Article 9 of Regulation 2012/125 (Brussels I Recast) fills the gap regarding the jurisdiction in the LLMC. To begin with, as Stolt Tankers BV is established in the Netherlands, the Dutch courts have international jurisdiction to hear the claims on the merits against Stolt Tankers BV according to art 4 of Brussels I Recast. The Dutch courts then also have jurisdiction with respect to an application for limitation of liability. It is not required that an action to determine liability is already pending before that Court to assume that jurisdiction. Dutch internal law has no independent proceedings for limitation of liability; limitation of liability by the ship owner (including the charterer - art 1.2 LLMC) is, under Dutch law, linked to fund constitution (art 8:750 ff DCC). Article 9 of Brussels I Recast, however, allows room to use the jurisdictional rule of the internal law for an application of limitation as such. The Court of Rotterdam can therefore be regarded as an 'other court' within the meaning of art 9 of Brussels I Recast; art 642a(1) of the DCCP designates that Court as the forum for the Dutch proceedings for limitation of liability in combination with fund constitution. It also fits within the system of Brussels I Recast - partially shaped by art 9 of Brussels I Recast - that a shipowner established in the Netherlands brings an application for limitation modelled according to Dutch law before a Dutch Court. The same applies for the 2007 Lugano Convention.

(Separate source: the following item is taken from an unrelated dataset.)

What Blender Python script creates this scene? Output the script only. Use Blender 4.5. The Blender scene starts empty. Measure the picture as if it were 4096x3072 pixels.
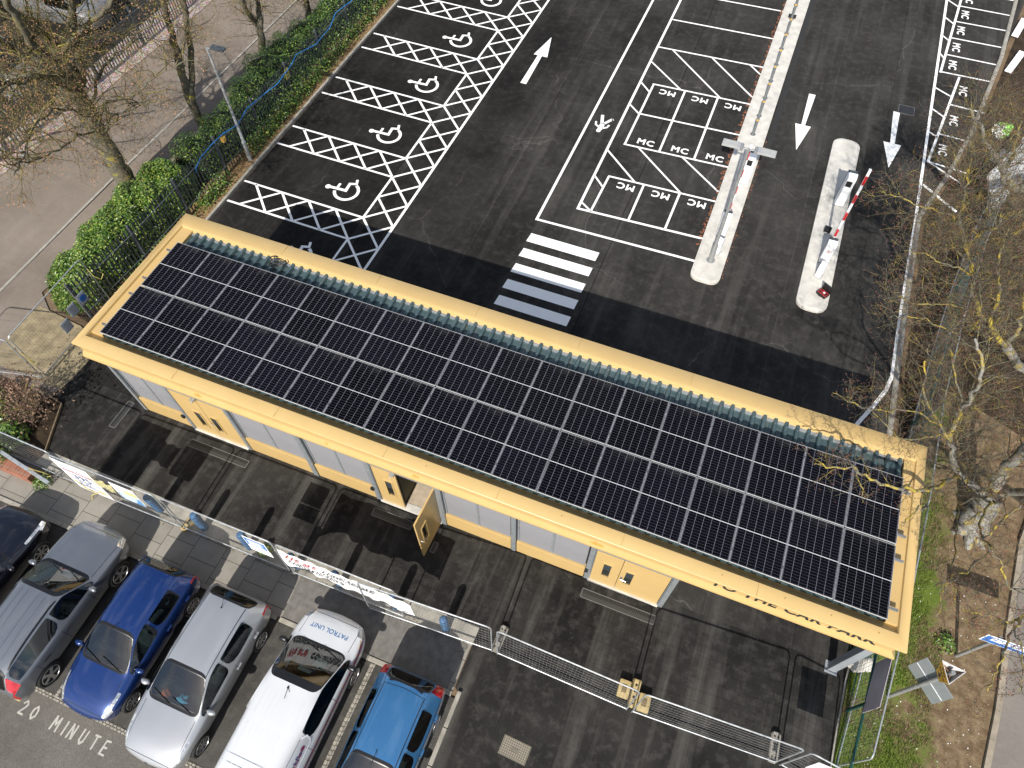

Due to the reservation made by the Netherlands under art 18 of the LLMC, art 11.1 of the LLMC only applies to the application for the constitution of a property fund. The limitation of liability of art 15 of the LLMC applies to the claims specified in art 2.1 of the LLMC. By applying art 18 of the LLMC, the Netherlands has ruled out the application of the LLMC with regard to claims under arts 2.1.d and 2.1.e. Stolt Tankers is therefore not a (legal) person attempting to limit its liability for those specific claims on the basis of the LLMC.
The Court did not have to stay its decision in anticipation of the decision by the Norwegian court on its jurisdiction in respect of the proceedings against Stolt Tankers BV instituted in Norway. Having made inquiries, it did not appear to the Rechtbank that both proceedings have the same cause of action (lis pendens); the request for limitation was only an issue in the Dutch proceedings. On appeal the situation is no different (cf HvJ EG 14 October 2014, ECLI:EU:C:2004:615; S&S 2006/97 (Maersk Olie & Gas v Firma M de Haan en W de Boer (The ‘Cornelis Simon’) (CMI2211)). Because the request for limitation of liability (by constituting a fund) is not an issue in Norway, and this application and the ruling thereon only have a limited purpose, there is also no reason for a stay on the argument that both actions might be related. Nor is it the case that Stolt Tankers BV, after being sued for damages in Norway, can only invoke limitation of liability together with the constitution of a fund in Norway.
[For the appeal in cassation to the Hoge Raad, see A Line Corp v Stolt Tankers BV (CMI1014).]